You can first try looking for it. You can try looking where you're music is stored, in the iTunes Media Folder, or you can just try a spotlight search. If it's 35 gigs of music you should see a significantly large amount of disk space lost. If you know how much disk space you had used before you lost your music you can open activity monitor and under disk usage see if you actually lost 35 gigs. You should obviously look on your backup drive if it doesn't turn up, as that's what a backup drive is for. If all else fails, you can attempt to restore the 'so called' deleted music using disk utility if it hasn't been written over yet.

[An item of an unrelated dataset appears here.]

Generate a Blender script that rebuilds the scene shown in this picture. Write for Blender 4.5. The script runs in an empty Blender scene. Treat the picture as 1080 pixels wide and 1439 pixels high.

I'm not sure how you go about doing that, though.

Hope this helps.
 
Thanks for the help!!! Ok, all my files are in the itunes media folder, which is great news!!! How do I get my itunes to find them??
 
"Ok, all my files are in the itunes media folder, which is great news!!! How do I get my itunes to find them??"

Do you have all that music also stored away on a "backup" drive?

If not, you'd better consider getting one to serve as a "music archive" that is purposely KEPT AWAY from iTunes.

Numerous times, I have read where users have found that by doing something-or-other within iTunes (sometimes by merely connecting an iPod), that their entire music collection has been either "lost" (i.e., perhaps there but no longer easily accessible), or actually wiped out (due to iTunes "synching" in a manner that is not what the user wanted iTunes to do).

I don't let iTunes touch my collected mp3 files for exactly this reason.

I'm not interested in an application that has the power to delete files when I don't want it to delete them.